Plus tard, Berthe a reçu une lettre de sa fille restée à Reims :

Ici, ce fut littéralement miraculeux ! Après 5 ou 6 jours d’angoisse, d’énervement porté au paroxysme ! Que de canons braqués aux alentours de la maison, à la poste, rue Cérès, Boulevard de la Paix, dans notre propre rue (Eugène Desteuque) Puis nous les avons tous vu filer les uns après les autres et le 29 août à 17 h, couvre feu. Atmosphère électrisée, un peu de fusillade, beaucoup d’explosion, canon au loin, qui se rapproche très fortement vers 9 h du soir. A 9 h 30 écoutons Sottens qui dit les Américains aux portes de Reims. Allons coucher rue Cérès. Nuit sans émotions, puis, à 7 h du matin le 30, sommes réveillés par des cris :  » Les voilà, ils sont au théâtre ! Tout le monde en chemise paraît aux fenêtres et effectivement sur des tanks imposants, tranquillement ils arrivaient sous des ovations délirantes et sans plus de grabuge. Quelques coups de feu bien sûr, mais dans les faubourgs où quelques Allemands tenaient encore. En 1/4 d’heure Reims était pavoisé superbement et toutes les Françaises dans les bras (très accueillants) des Américains. Il faut reconnaître qu’ils sont très sympathiques et que malgré les ovations dont ils devraient être blasés, ils sont toujours souriants et prêts à un geste amical !

Jacqueline Bourquin

Dans la matinée du 30 août 1944 , les chars de l’armée du Général Patton entrent dans Reims par l’avenue d’Épernay. Derrière eux, suivent des colonnes de jeeps, Dodges, GMC…

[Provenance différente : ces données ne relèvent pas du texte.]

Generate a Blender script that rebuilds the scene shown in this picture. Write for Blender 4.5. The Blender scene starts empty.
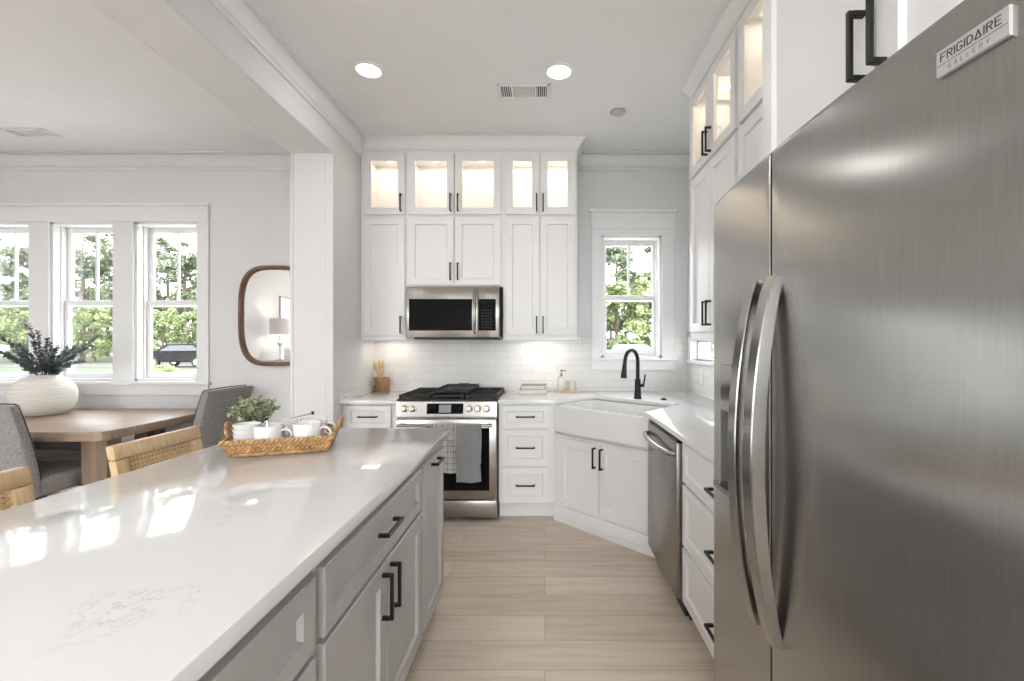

Après les dernières escarmouches qui ont eu lieu dans la nuit du 29 au 30 août, les Allemands sont partis sans tambour ni trompette par la route de Rethel. Seulement ils ont pris soin de faire sauter le pont de Vesle le 29 au soir. Aux premières heures du 30 août, les patrouilles américaines, qui ont campé à Cormontreuil et à la Maison-Blanche, investissent la ville. Les GI avancent silencieusement, en file indienne, mitraillette au poing.

les Américains prennent la ville en tenaille en passant avec leurs chars, d’un côté par le pont de Fléchambault (qui a été préservé par les Résistants) et de l’autre côté par les rues du docteur Bienfait, du Bois d’Amour et de la Victoire (celle de 1918 !). Ils empruntent le pont de Saint-Brice qui n’a pas sauté. Les quartiers de « La Maison Blanche » et « Porte de Paris » furent les premiers quartiers de Reims à être libérés.

Les Américains sur l’avenue de Paris, au carrefour avec la rue Martin-Peller :

Place Saint-Timothée, collection et photographie actuelle de Cédric Liochon
On peut remarquer que la toiture de Saint-Remi n’est pas encore complètement terminée.

Rue Théodore Dubois devant l’armurerie/coutellerie de Georges et Marguerite Rocher. La vitrine qu’ils avaient réalisée au lendemain de la Libération avait attiré beaucoup de passants !

Il faut dire que la file de personnes devant la devanture du magasin s’explique aussi du fait que Georges Rocher avait disposé en vitrine une statuette du Manneken pis en train d’uriner sur une croix gammée ! (Merci à Michel Barret, petit-fils de G. et M. Rocher pour ses commentaires et explications.)

Photographie ancienne : Alain Moyat

Rue de Sébastopol
Eric Brunessaux nous décrit cette photographie : sa mère, Denise Bourquel est à droite. À gauche, ce sont des voisins de la rue où ils habitaient, Jeanine et Louis. Ils ont caché des aviateurs pendant la guerre. »
C’était donc une cachette idéale pour les aviateurs chez les voisins. Personne n’aurait pu soupçonner que des aviateurs canadiens et américains se cachaient sous leur nez… Ils ont obtenu un diplôme de résistants de guerre de la part de Ike Eisenhower. »

Eric raconte que ses grands-parents tenaient un garage où les Allemands venaient faire réparer « sous contrainte » leurs véhicules.
« A la Libération, les Américains stationnaient place Marguerite-Rousselet et un bal fut organisé.  »

Quelle est l’histoire de cette photo ?
« Ma mère avait 15 ans et son amie, 17 ans. Elles étaient voisines rue de Sébastopol. La mère du petit ami de cette dernière était concierge à la maison de convalescence. Ils se sont amusés à se prendre en photo en installant les drapeaux sur le bâtiment. Un des Américains qui stationnaient sur la place qui scinde la rue en deux est venu prendre la pose avec eux. »

Place d’Erlon, au milieu le docteur Laurain et son épouse
Collection Michel Laurain

Rue de Betheny
Le 30 à l’aube, les Américains investissent la ville en passant avec leurs chars par le pont de Fléchambault qui a été préservé par les Résistants. En revanche le pont de Vesle a sauté. Les Rémois sont enchantés et démonstratifs lorsqu’ils voient leurs libérateurs. Les maisons sont pavoisées. Les familles descendent dans le centre-ville, se rassemblent notamment place Royale, près de Palais de Justice mais encore place d’Erlon et du côté des Promenades.